Oddly enough, at idle, the Lexus was louder than the 'raging bull' and having talked to someone who has driven both in anger, I can reveal, it shouts louder too! The Lamborghini was also much more tame at parking speeds and didn't shoot forward every time you brushed the accelerator pedal in the same way the LF-A did. While attempting a 9-point turn in the LF-A, I also discovered a bewildering control layout that left me wondering whether it was set out that way to remind those who got in the driving seat that while it was a car, it was nothing like other cars they had experienced before.

"Lamborghini - the friendly supercar". You know where you heard it first.

This thread extended to the keys with the key fob for the SV looking like it could have been one from any other car made by VWAG - albeit with a Lamborghini badge skillfully blue-tacked onto it. Not so the naked carbon-fibre Lexus key - presumably to show your mates in the pub what a special car you own without first having to take them and their pints to the car park. The Noble key on the other hand (no pun intended), had been borrowed from a Ford [that I'm certain wasn't the GT] and the immobiliser/central-locking fob was after-market. "Pre-production M600, y'understand?" Left me considering whether they were waiting to show the full production version when they had applied the same chutzpah to it that they had to the switch for the traction control.

Doors? The SV had the trademark scissor-style doors Lamborghinis have had since the Countach and though they "look really cool", they do mean worrying about banging your head at every ingress/egress. On the conventionally opening doors of the LF-A, only the placement of the door-handle was worthy of note; (inside a deep channel that directs air to the C-pillar intake). The Noble's door was special for its interior panel being deliberately left untrimmed to show the exotic material it was fashioned from.

There was carbon-fibre everywhere inside the Noble! The whole centre console stack was made from it and so was the golf-ball gear knob. The rest of the dash probably was too but I can't confirm this as, at the time of viewing, it was hidden under leather. The CFRP was aesthetic garnish in its use on the fascia though not so, in its use in the bodywork - the M600's modest kerb weight in comparison to the LF-A and the SV forming all the justification needed. The Lamborghini's interior was dominated by alcantara held together by yellow stitching whereas the LF-A's interior impressed upon me; "loads of plastic!" "Very high-quality, tactile plastic". "But plastic nonetheless".

The view behind in all three cars was purely conceptual, whereas the view out front in the Noble was the best and served well to emphasise its superior compactness. The Noble had a higher quoted top-speed and so was potentially the fastest of the three in a straight line (slower official 0-60 probably due to requiring a gear-change). This, as well as its lower weight and more advanced under-body aero is probably why it placed so much higher than both the SV and the LF-A on the TopGear power laps board despite costing at least a Range Rover's worth less than the next most expensive, the SV.
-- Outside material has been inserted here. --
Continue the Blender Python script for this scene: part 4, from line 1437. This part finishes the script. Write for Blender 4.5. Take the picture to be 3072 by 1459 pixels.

At the end of my little episode with this trio though, I would have had the Lexus LF-A.

Only because it was not derivative in the same way the other two were. The Lamborghini was like a modernised, angularised Diablo whereas the M600 was like a Ferrari F40 reboot. I also prefer function-driven aesthetics in a car and while this approach was readily evident in the LF-A and the M600, it was probably the only thing subtle about the styling of the Lamborghini. While I also admired the desire behind it's makers' to deliver to willing punters, an unadulterated driving experience, the M600 would have probably been too much of a handful for someone of my limited ability. Connoiseur's choice if you will.

The Lexus, in contrast, was filled with sort of technology that flatters a driver and their lap times while [and as a result of] keeping them on the black stuff.

I liked the fact that the Lexus redlined at 9,000rpm and that when it did, it sounded not very much unlike the Aston Martin Le Mans prototype car. Quite a good analogue because more than the other two, it represented race high-tech applied to a road car. Easy choice then for a motorsport fanatic.